The second problem with the drone wars is that smart Engineers in these target countries will find cheap, backdoor ways to bring down drones.  When I was in college studying Electrical Engineering, most of my instructors and fellow students were from Yemen, Iran, Iraq, Saudi Arabia, Malaysia, and other Arab or Islamic countries that seem to be on our target lists lately.   And these were very smart folks, too.  Regrettably, Americans prefer not to study Calculus, but to major instead in Women's studies, African-American studies, or, lately, something called "Queer studies" (and we wonder why unemployment is so high). 

So, our opponents - all trained at American universities and colleges - will find ways to bring these things down.  And often, these ways are not so high tech.  Until recently, the video feed from these drones was broadcast, unencrypted, free for anyone to pick up.  I can only imagine the conversation at an Al Qaeda safe-house in Pakistan:
"Ahmed! I have the infidel's drone transmission on my laptop!"

"Very good!  Say, why does that house in the video look familiar?"

(FX: sound of explosion)

"Hardening" of our drones will be the next step, as well as hardening of the communications channels.  And of course, one way to avoid problems with jamming and other electronic warfare techniques is to make such drones semi-autonomous.  So that, in the absence of human command signals, they don't so something stupid like land in Iran.  And as they become semi-autonomous, then perhaps autonomous, and then perhaps - well, it ends up like a "Terminator" movie in short order.

And that brings us to the third problem.  Most of us think of drones as aircraft, flying over "someone else's" airspace.  But the drone concept can be applied to land vehicles, such as the frightening little nightmare shown above.  I was shown such a vehicle at ARL once, and I had nightmares for weeks.  In my dream, I was running through the woods, trying to escape these vehicles.  But they kept coming after me, relentlessly.  Using infrared vision, radar, and other sensors, they could find me, no matter where I hid.   And with computer-guided machine guns, could kill me in an instant.  I might be able to destroy one or two machines, but they had hundreds.

And that is the nightmare awaiting opponents on the battlefield - the robotization of warfare.  When we sent out hundreds or thousands of disposable robots to track down and kill.

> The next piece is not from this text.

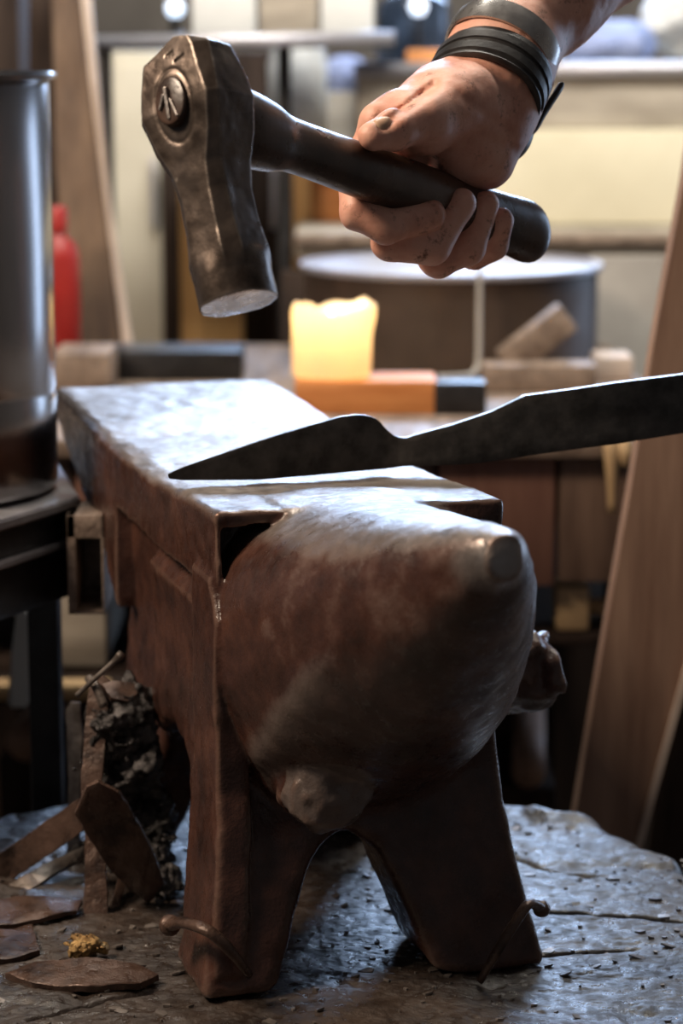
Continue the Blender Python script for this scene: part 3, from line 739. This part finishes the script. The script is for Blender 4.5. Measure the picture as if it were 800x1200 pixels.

And while present-day drones are the size of small aircraft, in the future, such drones could be the size of a small dog, or perhaps even a fly.  You swat at a fly in the heat, not realizing that it was a CIA micro-drone, injecting you with ricin.

In short, nearly every nightmare scenario you saw in the Terminator movies could likely be a reality.  Except of course, that Hollywood hacks really have little in the way of imagination.  Micro-drones, nano-drones, land-based drones, you-name-it, chances are, someone is developing it - and it is no big secret, either.  It is all on Wikipedia or the Discovery Channel.

And of course, electronic hacking of such drones will be the other half of the battle - figuring out ways to intercept messages or spoof messages to and from drones.  If you can take control of a drone and re-direct it at its owners, well, that is far cheaper than actually building one of your own.

And speaking of building your own, how hard it is it to take a radio-controlled airplane, fit it with a grenade, and then fly it against an opponent?  While our drones may be high-tech and cost millions of dollars apiece, crafty insurgents may be able to counter-strike with primitive aircraft, using parts bought at a hobby store.

Like I said, this is a scary new world we are facing, and yet, few people give it much thought.  At the present time, our drones seem like cool toys - blowing up the bad guys at no risk to us.   But where this is going - where the future lies - is readily apparent, and yet no one gives it much thought.